La première scène d’action de Mortal Engines révèle d’emblée la spécificité du monde post-apocalyptique qui lui sert de toile de fond : Londres, une gigantesque cité mobile pyramidale (pensée comme une Tour de Babel en mouvement), prend en chasse une petite ville marchande bavaroise qui, pour fuir, se disloque en une poignée de véhicules (Londres se nourrit des plus petites villes en absorbant à la fois leurs matières premières et leur population, sur le modèle du Municipal Darwinism). Profitant du chaos de la situation, Hester Shaw (Hera Hilmar), l’héroïne, se fraie un chemin dans les entrailles de la cité prédatrice dans l’espoir de venger la mort de sa mère en exécutant Thaddeus Valentine (Hugo Weaving), archéologue haut gradé de la capitale. Cette séquence met en jeu trois échelles de grandeur : celle de Londres, celle des véhicules (anciennement la ville bavaroise) et l’échelle humaine. Elles vont ainsi s’alterner dans le montage, qui joue sur la démesure entre les corps et les machines.
Pour autant, la dernière partie du film met en lumière la limite d’un tel dispositif de mise en scène. Les êtres humains, filmés avec beaucoup moins d’emphase que les machines, intéressent finalement assez peu le cinéaste, comme en témoigne la séquence de bataille finale où le jeu d’échelles laisse place à une opposition entre deux camps : le peuple cynique de Londres applaudissant les destructions et une population pacifiste retranchée derrière une immense muraille. Ce qui devait être le point d’orgue du film ressemble bien plus à un passage obligé qui rappelle, avec moins de charme, les batailles de Star Wars ou celles du Seigneur des anneaux.
La vie des machines
À l’inverse, le film est plus inventif lorsqu’il se concentre sur les petites villes qui, bien qu’elles soient toutes aussi machiniques, ont la particularité d’adopter le comportements d’êtres vivants. Ainsi, lorsque Hester Shaw est projetée hors de Londres en compagnie de Tom Natsworthy (Robert Sheehan), un apprenti archéologue, ils sont pris en chasse par deux villes charognardes dont on ne verra jamais la population, filmées comme deux prédateurs sillonnant les plaines à la recherche de proies. Hester et Tom sont sauvés in extremis par une autre ville qui prend plus explicitement l’apparence d’un animal : un mille-pattes. Elle se tapit d’ailleurs sous terre et modifie la topographie des lieux en remontant à la surface. De l’intérieur, à échelle humaine, tout porte à croire que les personnages sont dans un véhicule. Pourtant, de l’extérieur, à l’échelle de la ville, on assiste à l’interaction d’un animal avec son environnement. Ce monde post-numérique autorise ainsi paradoxalement, par la fusion du vivant et de l’urbain, un retour à l’animalité.
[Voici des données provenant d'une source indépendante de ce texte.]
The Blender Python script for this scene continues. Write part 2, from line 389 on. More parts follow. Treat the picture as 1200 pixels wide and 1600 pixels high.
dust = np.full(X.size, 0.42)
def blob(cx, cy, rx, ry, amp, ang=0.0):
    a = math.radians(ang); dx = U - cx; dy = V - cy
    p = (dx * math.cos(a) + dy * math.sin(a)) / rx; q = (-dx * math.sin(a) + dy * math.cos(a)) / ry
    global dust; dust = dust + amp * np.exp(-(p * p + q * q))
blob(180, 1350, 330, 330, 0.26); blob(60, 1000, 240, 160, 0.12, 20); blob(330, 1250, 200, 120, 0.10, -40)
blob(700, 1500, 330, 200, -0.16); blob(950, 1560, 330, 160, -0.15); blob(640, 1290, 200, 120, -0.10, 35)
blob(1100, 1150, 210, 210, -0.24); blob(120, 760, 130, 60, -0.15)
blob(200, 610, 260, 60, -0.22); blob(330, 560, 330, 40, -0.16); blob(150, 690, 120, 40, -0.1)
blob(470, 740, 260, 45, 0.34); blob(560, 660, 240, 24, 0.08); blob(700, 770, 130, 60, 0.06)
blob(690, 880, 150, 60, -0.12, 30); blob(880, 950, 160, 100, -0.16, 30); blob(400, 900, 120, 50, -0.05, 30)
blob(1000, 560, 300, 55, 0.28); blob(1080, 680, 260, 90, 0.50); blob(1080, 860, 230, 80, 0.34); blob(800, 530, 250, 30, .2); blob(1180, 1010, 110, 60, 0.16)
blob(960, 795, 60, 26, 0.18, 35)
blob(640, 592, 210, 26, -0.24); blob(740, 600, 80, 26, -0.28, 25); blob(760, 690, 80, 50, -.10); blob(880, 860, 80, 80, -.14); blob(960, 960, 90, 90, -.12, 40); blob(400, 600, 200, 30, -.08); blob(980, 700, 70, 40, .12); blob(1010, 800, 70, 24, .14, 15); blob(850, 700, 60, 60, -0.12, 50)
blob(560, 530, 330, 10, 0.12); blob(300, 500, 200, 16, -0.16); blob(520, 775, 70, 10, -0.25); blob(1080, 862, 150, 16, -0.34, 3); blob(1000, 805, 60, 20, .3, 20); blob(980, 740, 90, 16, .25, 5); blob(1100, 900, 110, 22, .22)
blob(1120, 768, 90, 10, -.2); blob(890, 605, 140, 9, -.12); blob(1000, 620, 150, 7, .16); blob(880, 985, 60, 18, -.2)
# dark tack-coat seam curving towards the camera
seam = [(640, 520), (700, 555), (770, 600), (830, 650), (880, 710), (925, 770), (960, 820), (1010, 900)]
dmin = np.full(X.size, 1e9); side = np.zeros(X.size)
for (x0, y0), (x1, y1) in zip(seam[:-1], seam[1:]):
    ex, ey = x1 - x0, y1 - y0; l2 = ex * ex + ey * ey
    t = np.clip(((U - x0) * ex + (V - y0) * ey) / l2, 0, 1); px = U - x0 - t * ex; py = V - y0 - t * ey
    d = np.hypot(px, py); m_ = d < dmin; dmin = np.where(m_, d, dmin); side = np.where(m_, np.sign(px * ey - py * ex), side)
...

Le personnage de Shrike, un cadavre ressuscité et agrémenté d’implants mécaniques, incarne une même tension entre la machine et le vivant. Guerrier impitoyable à l’apparence d’un grand squelette mécanique, ses yeux verts apparaissent comme les derniers vestiges de l’homme qu’il fut. Avant sa mort, un flash-back, teinté du même vert, passe en revue les années passées à élever Hester Shaw après le meurtre de sa mère et atteste finalement de son attachement à la jeune fille. Ce corps, jusqu’alors sans affects, retrouve alors son humanité. Mais l’intérêt que pouvait susciter l’exploration de la vie des machines s’éteint avec ce personnage, tant le film, incapable de maintenir un cap formel, semble tiraillé entre des figures désincarnées et la sophistication d’une esthétique steampunk.